We have been getting ready for our Colonial Holiday Celebration this wee k and I have been going through the genealogy of a number of
the early settlers of the Town of Eaton and vicinity it is interesting to note
how many of the early settlers could trace their bloodline back to members of
the Mayflower. Myles Standish III
directly from Myles Standish is buried in the Eaton Cemetery. Patience Kent, who married Bigelow Morse, was
related to three of them: the John Howland, the John Bilington, and the Isaac
Allerton. Some like Hanna Hall Clark are
related to the first elected official, Governor Bradford.
Bradford
was a very interesting person who was born in Austerfield, England, and who
faced many hardships in his early life including the death of his mother and
father. William Bradford, who as a boy
walked to a separatist Church in Babworth, broke at an early age with the
Church of England. This break eventually
led him to Holland and on the venture of his lifetime with his fellow Pilgrims,
to the New World.
Once here in America, Bradford was elected
to office as Governor, a post he held for 36 years, the first ten of which he
received no compensation for.
Bradford wrote a number of books of poetry
and books on Congregationalism: his most important work, however, was a volume
called Of Plimouth Plantation (Which
we will talk about at a later date.)
Since the Plymouth Colony had no Royal
Patent, they adopted their own system of government, a system that was drawn
from their needs and from their faith.
It is this system that was set forth in the Mayflower Compact.
From The
Mayflower Quarterly, the American historian Samuel Eliot Morrison says. “In
1636 the Pilgrims even created a Bill of Rights of their own.”
The article, written by J. Allyn Bradford,
shows that in the rules they set forth which included that no laws would be made
or taxes laid without the consent of the citizens (called Freemen), a free
election of Governor and Assistants, the right to an impartial and equal
justice, nobody was to be punished except by the law of the Colony, as well as
a trial by jury, only called if there were two witnesses to the crime and or
sufficient circumstantial evidence.
Between Bradford’s and the Colony’s
reforms was the separation of Church and State, something we still employ
today.
Pilgrim’s government, carried through both the church and the state.
The church of the Pilgrim’s was based on a
primitive church discussed in the Bible in the Book of Acts. In our Colonial terms it was called
Congregationalism, a subject that Governor William Bradford discussed in full
in one of his writings late in life called A
Dialogue Between the Older and Younger Men.
The Pilgrims were actually pushed out of
England because they believed that the King was not the head of the church, but
that Jesus Christ was.

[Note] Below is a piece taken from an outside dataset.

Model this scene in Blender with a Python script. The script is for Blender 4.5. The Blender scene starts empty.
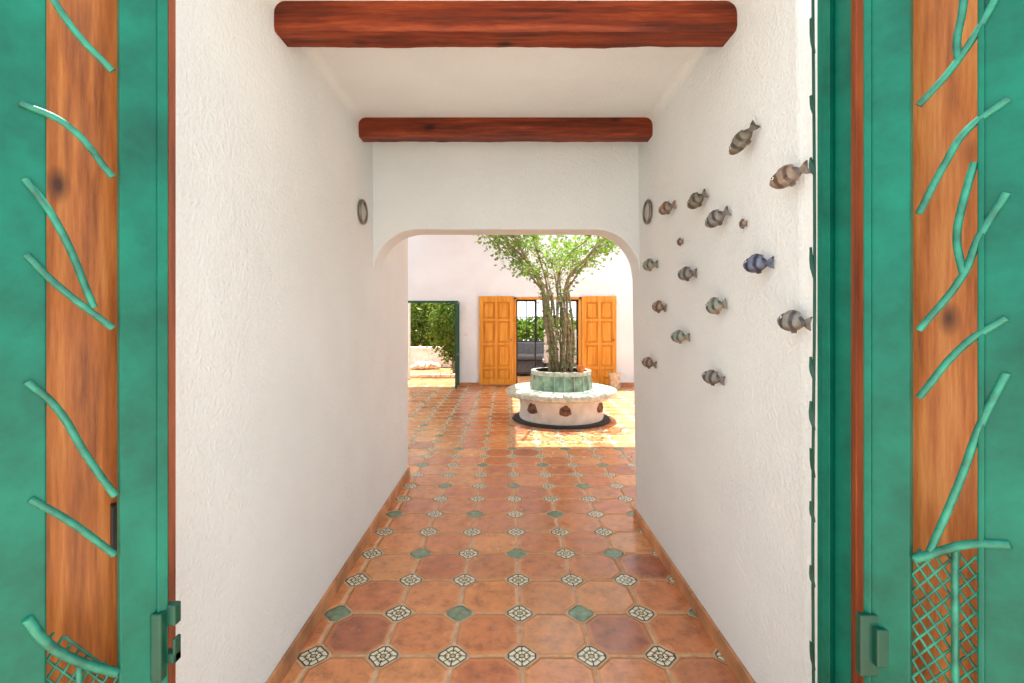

The church itself
was democratic in all of its dealings, and it left marriage a civil, not
spiritual, right.
William Bradford must have been a shrewd
and valued leader in all aspects of the unbelievable hardships faced by this
group of religious rebels who crossed a raging sea and forged a home out of
unfamiliar, hostile surroundings.
Bradford’s election 30 times to the post of Governor of the Plymouth
(Plimouth) Colony certainly proves that.